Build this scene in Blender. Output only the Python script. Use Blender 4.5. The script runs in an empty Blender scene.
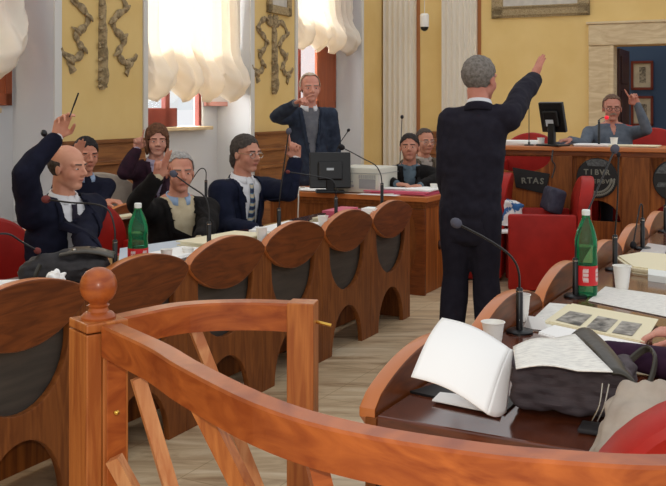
import bpy, bmesh, math, random
from mathutils import Vector, Matrix, noise
from mathutils.bvhtree import BVHTree
random.seed(7)
V = Vector
C = bpy.context.scene
COL = C.collection
F, CX, HY, CZ = 950.0, 333.0, 108.0, 1.5

def W(px, py, Y):
    """world point seen at photo pixel (px,py) at distance Y"""
    return V(((px-CX)/F*Y, Y, CZ-(py-HY)/F*Y))
def onz(px, py, z):
    return W(px, py, (CZ-z)*F/(py-HY))

# ------------------------------------------------------------ materials
def srgb(c):
    f = lambda v: v/12.92 if v <= .04045 else ((v+.055)/1.055)**2.4
    return tuple(f(x/255) for x in c)
def mat(name, rgb, rough=.5, metal=0, spec=.5, rgb2=None, scale=(5,5,5), detail=4, dist=0, bump=0, coat=0, trans=0, emit=0, alpha=1, sheen=0, lo=.35, hi=.65, ior=1.45):
    m = bpy.data.materials.new(name); m.use_nodes = True
    nt = m.node_tree; b = nt.nodes['Principled BSDF']
    col = srgb(rgb)
    b.inputs['Base Color'].default_value = (*col, 1)
    b.inputs['Roughness'].default_value = rough
    b.inputs['Metallic'].default_value = metal
    b.inputs['Specular IOR Level'].default_value = spec
    b.inputs['Coat Weight'].default_value = coat
    b.inputs['Coat Roughness'].default_value = .12
    b.inputs['Transmission Weight'].default_value = trans
    b.inputs['IOR'].default_value = ior
    b.inputs['Alpha'].default_value = alpha
    b.inputs['Sheen Weight'].default_value = sheen
    if emit:
        b.inputs['Emission Color'].default_value = (*col, 1); b.inputs['Emission Strength'].default_value = emit
    if rgb2 or bump:
        tc = nt.nodes.new('ShaderNodeTexCoord'); mp = nt.nodes.new('ShaderNodeMapping')
        mp.inputs['Scale'].default_value = scale
        nz = nt.nodes.new('ShaderNodeTexNoise'); nz.inputs['Scale'].default_value = 1; nz.inputs['Detail'].default_value = detail
        nz.inputs['Distortion'].default_value = dist
        nt.links.new(tc.outputs['Object'], mp.inputs['Vector']); nt.links.new(mp.outputs['Vector'], nz.inputs['Vector'])
        if rgb2:
            r = nt.nodes.new('ShaderNodeValToRGB')
            r.color_ramp.elements[0].position = lo; r.color_ramp.elements[1].position = hi
            r.color_ramp.elements[0].color = (*col, 1); r.color_ramp.elements[1].color = (*srgb(rgb2), 1)
            nt.links.new(nz.outputs['Fac'], r.inputs['Fac']); nt.links.new(r.outputs['Color'], b.inputs['Base Color'])
        if bump:
            bp = nt.nodes.new('ShaderNodeBump'); bp.inputs['Strength'].default_value = bump; bp.inputs['Distance'].default_value = .01
            nt.links.new(nz.outputs['Fac'], bp.inputs['Height']); nt.links.new(bp.outputs['Normal'], b.inputs['Normal'])
    return m

M = {}
M['yellow'] = mat('ochre_plaster', (226,196,132), .85, spec=.2, rgb2=(220,188,122), scale=(2,2,2))
M['pinkframe'] = mat('pinkish_frame', (206,150,140), .5)
M['milk'] = mat('hazy_glass', (244,240,238), .3, trans=.3, alpha=.8)
M['pale'] = mat('pale_plaster', (208,208,208), .85, spec=.2)
M['white_trim'] = mat('white_trim', (212,210,204), .6)
M['stone'] = mat('travertine', (216,196,158), .7, rgb2=(196,172,134), scale=(3,3,14), dist=1.5)
M['flute'] = mat('fluted_plaster', (226,218,202), .7)
M['rail'] = mat('rail_wood', (176,94,42), .34, rgb2=(136,62,26), scale=(5,5,14), dist=2.5, coat=.12, spec=.35, lo=.3, hi=.7)
M['rail_lt'] = mat('light_slat_wood', (206,146,96), .35, rgb2=(182,112,66), scale=(40,40,6), dist=1, coat=.3)
M['rail_post'] = mat('post_wood', (184,112,56), .36, rgb2=(152,82,38), scale=(40,40,3), dist=1.2, coat=.1, spec=.35)
M['lens'] = mat('lobe_wood', (126,66,28), .42, rgb2=(88,44,18), scale=(3,3,22), dist=2, coat=.08, spec=.3, lo=.3, hi=.7)
M['panelw'] = mat('panel_wood', (138,80,36), .48, rgb2=(108,58,24), scale=(26,26,3), dist=1.5, coat=.0, spec=.3)
M['edge'] = mat('edge_wood', (190,112,58), .38, coat=.15)
M['desk'] = mat('desk_top_wood', (104,52,30), .16, rgb2=(74,34,20), scale=(6,6,30), dist=1.5, coat=.5, lo=.3, hi=.7)
M['plank'] = mat('plank_wood', (170,98,42), .5, spec=.3, rgb2=(118,62,26), scale=(30,30,1.5), dist=.6)
M['wains'] = mat('wainscot_wood', (150,96,50), .5, rgb2=(118,70,36), scale=(2,2,30), dist=.8)
M['darkgrey'] = mat('dark_panel', (58,52,46), .6, rgb2=(74,66,58), scale=(3,3,30))
M['shutter'] = mat('shutter_wood', (160,82,42), .5, rgb2=(138,66,32), scale=(20,20,2))
M['redbrown'] = mat('window_frame_wood', (116,44,30), .5)
M['doorwood'] = mat('door_wood', (70,34,22), .4, rgb2=(50,24,16), scale=(20,20,2))
M['doorjamb'] = mat('door_jamb_wood', (136,78,38), .45, rgb2=(110,60,28), scale=(20,20,2))
M['blue'] = mat('blue_wall', (66,92,134), .8)
M['red'] = mat('red_leatherette', (166,34,26), .45, rgb2=(150,28,22), scale=(8,8,8), spec=.25)
M['black'] = mat('black_plastic', (18,18,20), .35)
M['blackmat'] = mat('black_foam', (26,24,28), .9)
M['greyfoam'] = mat('grey_foam', (78,78,90), .9)
M['redglow'] = mat('red_ring', (230,30,50), .4, emit=.5)
M['darkred'] = mat('dark_red_foam', (110,50,46), .9)
M['chrome'] = mat('metal', (190,185,175), .25, metal=1)
M['brass'] = mat('brass', (214,170,80), .25, metal=1)
M['paper'] = mat('white_paper', (246,245,242), .7, spec=.2)
M['paper_y'] = mat('cream_paper', (232,222,190), .7, spec=.2)
M['paper_b'] = mat('bluish_paper', (196,204,212), .7, spec=.2)
M['print'] = mat('printed_paper', (234,232,224), .7, rgb2=(206,204,198), scale=(40,300,40), lo=.5, hi=.6)
M['photo'] = mat('printed_photo', (66,62,58), .6, rgb2=(176,170,160), scale=(28,28,28))
M['pink'] = mat('pink_folder', (206,92,116), .6)
M['cup'] = mat('white_plastic_cup', (238,236,230), .45, spec=.5)
M['bottle'] = mat('green_bottle_plastic', (70,176,120), .06, trans=.85, spec=.6, ior=1.2)
M['water'] = mat('water_inside', (60,150,110), .02, trans=.9, ior=1.33)
M['label_red'] = mat('red_bottle_label', (206,36,42), .4)
M['label_white'] = mat('white_print', (236,232,228), .5)
M['capw'] = mat('white_cap', (232,236,232), .4)
M['bag'] = mat('black_nylon', (34,32,34), .7, bump=.25, scale=(30,30,30), rgb2=(46,43,45))
M['bag2'] = mat('dark_leather', (54,50,42), .42, bump=.15, scale=(40,40,40))
M['bag3'] = mat('charcoal_nylon', (76,66,70), .75, bump=.5, scale=(16,16,60), rgb2=(60,52,56))
M['beige'] = mat('beige_machine_plastic', (206,204,190), .5)
M['beige_d'] = mat('grey_print', (150,150,150), .5)
M['coat'] = mat('grey_beige_cloth', (168,156,142), .9, rgb2=(150,138,126), scale=(12,12,12), bump=.3)
M['curtain'] = None
M['frame'] = mat('gilded_grey_frame', (176,156,116), .5, rgb2=(138,116,80), scale=(60,60,60), bump=.5)
M['canvas'] = mat('pale_canvas', (204,198,186), .8, rgb2=(186,180,170), scale=(9,9,9))
M['ornament'] = mat('painted_ornament', (124,106,76), .8, rgb2=(170,148,110), scale=(26,26,26), lo=.4, hi=.6)
M['orn_d'] = mat('ornament_shadow_paint', (134,88,48), .8)
M['slate'] = mat('blackened_iron', (22,22,22), .5)
M['letter'] = mat('grey_letters', (122,120,108), .6)
M['granite'] = mat('grey_plaque_stone', (96,98,98), .6, rgb2=(60,62,62), scale=(60,60,60))
M['cable'] = mat('white_cable', (206,200,186), .5)
M['screen'] = mat('label_sticker', (190,196,200), .5)

def floor_mat():
    m = bpy.data.materials.new('veined_marble_floor'); m.use_nodes = True
    nt = m.node_tree; b = nt.nodes['Principled BSDF']; N = nt.nodes.new; L = nt.links.new
    tc = N('ShaderNodeTexCoord'); mp = N('ShaderNodeMapping'); mp.inputs['Rotation'].default_value = (0,0,math.radians(-62)); mp.inputs['Scale'].default_value = (.9,5.0,1)
    L(tc.outputs['Object'], mp.inputs['Vector'])
    nz = N('ShaderNodeTexNoise'); nz.inputs['Scale'].default_value = 1.6; nz.inputs['Detail'].default_value = 9; nz.inputs['Distortion'].default_value = 1.2; nz.inputs['Roughness'].default_value = .65
    L(mp.outputs['Vector'], nz.inputs['Vector'])
    r = N('ShaderNodeValToRGB'); e = r.color_ramp.elements
    e[0].position = .33; e[0].color = (*srgb((160,130,98)),1); e[1].position = .68; e[1].color = (*srgb((234,216,186)),1)
    k = e.new(.5); k.color = (*srgb((212,188,152)),1)
    L(nz.outputs['Fac'], r.inputs['Fac'])
    br = N('ShaderNodeTexBrick'); br.inputs['Color1'].default_value = (1,1,1,1); br.inputs['Color2'].default_value = (.9,.89,.87,1); br.inputs['Mortar'].default_value = (.62,.58,.5,1)
    br.inputs['Scale'].default_value = 1; br.inputs['Mortar Size'].default_value = .003; br.inputs['Brick Width'].default_value = 1.2; br.inputs['Row Height'].default_value = .4; br.inputs['Mortar Smooth'].default_value = .5
    m2 = N('ShaderNodeMapping'); m2.inputs['Rotation'].default_value = (0,0,math.radians(-62)); L(tc.outputs['Object'], m2.inputs['Vector']); L(m2.outputs['Vector'], br.inputs['Vector'])
    mx = N('ShaderNodeMix'); mx.data_type = 'RGBA'; mx.blend_type = 'MULTIPLY'; mx.inputs[0].default_value = 1
    L(r.outputs['Color'], mx.inputs[6]); L(br.outputs['Color'], mx.inputs[7]); L(mx.outputs[2], b.inputs['Base Color'])
    b.inputs['Roughness'].default_value = .32
    return m
M['floor'] = floor_mat()
def curtain_mat():
    m = bpy.data.materials.new('cream_sheer_fabric'); m.use_nodes = True
    nt = m.node_tree; b = nt.nodes['Principled BSDF']; N = nt.nodes.new; L = nt.links.new
    b.inputs['Base Color'].default_value = (*srgb((246,240,228)),1); b.inputs['Roughness'].default_value = .9
    t = N('ShaderNodeBsdfTranslucent'); t.inputs['Color'].default_value = (*srgb((254,246,234)),1)
    mx = N('ShaderNodeMixShader'); mx.inputs[0].default_value = .42
    L(b.outputs[0], mx.inputs[1]); L(t.outputs[0], mx.inputs[2]); L(mx.outputs[0], nt.nodes['Material Output'].inputs[0])
    return m
M['curtain'] = curtain_mat()
def glass_mat():
    m = bpy.data.materials.new('window_glass'); m.use_nodes = True
    nt = m.node_tree; N = nt.nodes.new; L = nt.links.new
    g = N('ShaderNodeBsdfGlossy'); g.inputs['Roughness'].default_value = .02
    t = N('ShaderNodeBsdfTransparent'); t.inputs['Color'].default_value = (.95,.97,.98,1)
    mx = N('ShaderNodeMixShader'); mx.inputs[0].default_value = .93
    L(g.outputs[0], mx.inputs[1]); L(t.outputs[0], mx.inputs[2]); L(mx.outputs[0], nt.nodes['Material Output'].inputs[0])
    return m
M['glass'] = glass_mat()
def tinted(name, tint, surf, mixf, rough=.06):
    m = bpy.data.materials.new(name); m.use_nodes = True
    nt = m.node_tree; b = nt.nodes['Principled BSDF']; N = nt.nodes.new; L = nt.links.new
    b.inputs['Base Color'].default_value = (*srgb(surf),1); b.inputs['Roughness'].default_value = rough; b.inputs['Coat Weight'].default_value = 1
    t = N('ShaderNodeBsdfTransparent'); t.inputs['Color'].default_value = (*tint,1)
    fr = N('ShaderNodeFresnel'); fr.inputs[0].default_value = 1.5
    ad = N('ShaderNodeMath'); ad.operation='ADD'; ad.inputs[1].default_value = mixf; L(fr.outputs[0], ad.inputs[0])
    mx = N('ShaderNodeMixShader'); L(ad.outputs[0], mx.inputs[0]); L(t.outputs[0], mx.inputs[1]); L(b.outputs[0], mx.inputs[2]); L(mx.outputs[0], nt.nodes['Material Output'].inputs[0])
    return m
M['bottle'] = tinted('green_bottle_plastic', (.60,.90,.76), (60,180,130), .10)
M['water'] = tinted('bottle_water', (.84,.97,.90), (70,160,110), .02)
def plaid_mat():
    m = bpy.data.materials.new('brown_plaid'); m.use_nodes = True
    nt = m.node_tree; b = nt.nodes['Principled BSDF']; N = nt.nodes.new; L = nt.links.new
    tc = N('ShaderNodeTexCoord'); cur = None
    mp = N('ShaderNodeMapping'); mp.inputs['Rotation'].default_value = (0,math.radians(28),0); L(tc.outputs['Object'], mp.inputs['Vector'])
    sp = N('ShaderNodeSeparateXYZ'); L(mp.outputs['Vector'], sp.inputs[0])
    def band(o):
        a = N('ShaderNodeMath'); a.operation = 'MULTIPLY'; a.inputs[1].default_value = 8; L(o, a.inputs[0])
        f = N('ShaderNodeMath'); f.operation = 'FRACT'; L(a.outputs[0], f.inputs[0])
        g = N('ShaderNodeMath'); g.operation = 'LESS_THAN'; g.inputs[1].default_value = .1; L(f.outputs[0], g.inputs[0]); return g.outputs[0]
    mxm = N('ShaderNodeMath'); mxm.operation = 'MAXIMUM'; L(band(sp.outputs[0]), mxm.inputs[0]); L(band(sp.outputs[2]), mxm.inputs[1])
    mx = N('ShaderNodeMix'); mx.data_type = 'RGBA'; mx.inputs[6].default_value = (*srgb((92,52,40)),1); mx.inputs[7].default_value = (*srgb((186,170,150)),1)
    L(mxm.outputs[0], mx.inputs[0]); L(mx.outputs[2], b.inputs['Base Color']); b.inputs['Roughness'].default_value = .9
    return m
M['plaid'] = plaid_mat()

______

#### EXERCISE:
Without the pictures, return the listing above from its first line through the line that has "return W(px, py, (CZ-z)*F/(py-HY))".

#### THE RESULT:
Build this scene in Blender. Output only the Python script. Use Blender 4.5. The script runs in an empty Blender scene.
import bpy, bmesh, math, random
from mathutils import Vector, Matrix, noise
from mathutils.bvhtree import BVHTree
random.seed(7)
V = Vector
C = bpy.context.scene
COL = C.collection
F, CX, HY, CZ = 950.0, 333.0, 108.0, 1.5

def W(px, py, Y):
    """world point seen at photo pixel (px,py) at distance Y"""
    return V(((px-CX)/F*Y, Y, CZ-(py-HY)/F*Y))
def onz(px, py, z):
    return W(px, py, (CZ-z)*F/(py-HY))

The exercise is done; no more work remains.